Joe Colmen Passes at 98 (HQ/Washington)
In her book on the early days of the Peace Corps, (Come As You Are) Coates Redmon writes of Colmen, “He was one of Shriver’s foils who could, like Mankiewicz and Gelman, make Shriver laugh his great whooping laugh and cause him to make light of things in tense situations. Colmen was an obsessive punster and an instigator of mass guffawing at senior staff meetings. Like Mel Brooks, whom Colmen physically resembled, Colmen likes to see the group dynamic reach the brink of craziness. Like Brooks, Colmen likes to provoke “dangerous laughing.”
On his first trip to Africa with Shriver, Colmen and a hand full of other HQ officials went to the royal palace of Emperor Haile Selassie and after Shriver’s official visit with the Emperor, Shriver and the small group were given a tour of the royal gardens.
As they reached an outer corridor of the palace, a sort of colonnade bordering on a garden they almost collided with a full-grown lion, attached to a small tree by a long rope, who was prowling the area pretty much at will.
The group of HQ Peace Corps stopped immediately.
“This is Tojo,” said the Ethiopian palace guard. “He is the Emperor’s favorite.”
“Is it all right if I pat him?” asked Shriver.
“Uh, if you wish,” said the guide.
Colmen turned to the other Peace Corps officials and whispered, “What is the line of succession at the Peace Corps, anyway?”
Joseph Colmen
Joseph Colmen, beloved husband of Muriel Colmen, loving father of Amy Colmen and Carolyn Cohen, and grandfather to Jennifer Riehl and Brian Cohen, died peacefully at his home in Silver Spring on March 13, 2018 at the age of 98. Services were previously held.
After serving in Naval Intelligence during WWII, Dr. Colmen settled in Washington, DC, where he served as Deputy Associate Director for the Peace Corps under Sargent Shriver. Subsequently, he served in the Johnson Administration as Deputy Assistant Secretary for Education in the Dept. of Health, Education and Welfare.
An industrial psychologist, Dr. Colmen retired from public service and spent the next three decades as a private consultant, working on such projects as FAA air traffic controller selection and analysis of teenage smoking behavior.
His combination of humor and humanitarianism will be missed by all who knew him.
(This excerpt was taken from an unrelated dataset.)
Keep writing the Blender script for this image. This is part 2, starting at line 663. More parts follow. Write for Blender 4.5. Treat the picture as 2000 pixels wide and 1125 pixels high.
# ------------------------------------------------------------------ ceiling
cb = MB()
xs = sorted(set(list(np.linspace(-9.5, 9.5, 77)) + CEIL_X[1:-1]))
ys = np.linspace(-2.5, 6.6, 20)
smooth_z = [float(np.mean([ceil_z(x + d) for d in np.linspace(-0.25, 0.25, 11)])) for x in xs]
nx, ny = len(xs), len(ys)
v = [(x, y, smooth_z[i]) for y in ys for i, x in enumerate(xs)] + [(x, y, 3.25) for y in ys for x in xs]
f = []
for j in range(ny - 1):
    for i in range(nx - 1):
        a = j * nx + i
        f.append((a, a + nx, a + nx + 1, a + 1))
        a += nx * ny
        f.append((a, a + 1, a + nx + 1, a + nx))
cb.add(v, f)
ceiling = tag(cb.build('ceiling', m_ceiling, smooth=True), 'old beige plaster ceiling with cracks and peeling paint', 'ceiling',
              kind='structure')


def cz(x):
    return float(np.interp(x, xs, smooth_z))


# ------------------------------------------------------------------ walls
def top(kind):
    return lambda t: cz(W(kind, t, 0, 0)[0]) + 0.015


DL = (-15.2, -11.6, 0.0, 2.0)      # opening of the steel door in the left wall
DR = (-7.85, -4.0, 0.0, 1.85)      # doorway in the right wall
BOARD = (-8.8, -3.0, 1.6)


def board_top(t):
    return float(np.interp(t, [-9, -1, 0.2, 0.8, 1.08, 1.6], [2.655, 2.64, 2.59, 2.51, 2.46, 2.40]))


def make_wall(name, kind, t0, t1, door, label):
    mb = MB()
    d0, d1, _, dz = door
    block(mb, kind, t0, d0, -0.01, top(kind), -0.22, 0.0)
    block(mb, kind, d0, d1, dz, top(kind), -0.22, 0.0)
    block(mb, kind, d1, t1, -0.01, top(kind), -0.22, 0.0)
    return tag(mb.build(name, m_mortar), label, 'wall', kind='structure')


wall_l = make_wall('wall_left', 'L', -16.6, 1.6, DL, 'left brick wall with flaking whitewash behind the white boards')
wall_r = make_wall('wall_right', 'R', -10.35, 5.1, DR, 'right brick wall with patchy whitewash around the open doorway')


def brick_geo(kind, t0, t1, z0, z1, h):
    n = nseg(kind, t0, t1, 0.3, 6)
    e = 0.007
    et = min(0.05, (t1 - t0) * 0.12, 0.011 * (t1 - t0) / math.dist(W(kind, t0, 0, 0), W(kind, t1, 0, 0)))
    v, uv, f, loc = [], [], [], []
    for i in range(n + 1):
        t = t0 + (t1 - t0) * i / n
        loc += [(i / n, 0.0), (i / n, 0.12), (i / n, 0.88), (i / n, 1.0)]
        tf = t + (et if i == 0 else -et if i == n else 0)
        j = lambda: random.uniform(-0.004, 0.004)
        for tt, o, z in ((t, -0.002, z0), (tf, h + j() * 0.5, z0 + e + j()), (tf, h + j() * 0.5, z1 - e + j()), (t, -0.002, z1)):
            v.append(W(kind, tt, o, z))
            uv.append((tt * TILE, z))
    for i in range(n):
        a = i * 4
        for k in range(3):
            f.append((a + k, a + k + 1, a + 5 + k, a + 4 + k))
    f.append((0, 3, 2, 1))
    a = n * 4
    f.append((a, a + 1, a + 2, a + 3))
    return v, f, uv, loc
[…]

Contributions may be made in his memory to the Peace Corps Education Fund or the American Heart Association.
In the mid-1960s, Joe and Harris Wofford shared a suite on the top floor of the Peace Corps Maiatico Building, and Sally Collier, at the door to the suite, kept them orderly and productive. It was a beehive of activity, especially involving recently returned PCVs. One day someone organized a meeting in the suite for about a dozen people, mainly RPCVs, probably more. (Harris was out, and so this happened in his absence.) I don’t recall the purpose of the meeting, but many of the young guys who were close to Harris were present. All these young people trouped into the office suite for the Assistant Director of the Peace Corps and settled into the big chairs inside Harris’s office. Joe Colmen watched this spectacle with amusement. “What is this?” he called out. “Boy’s Nation?”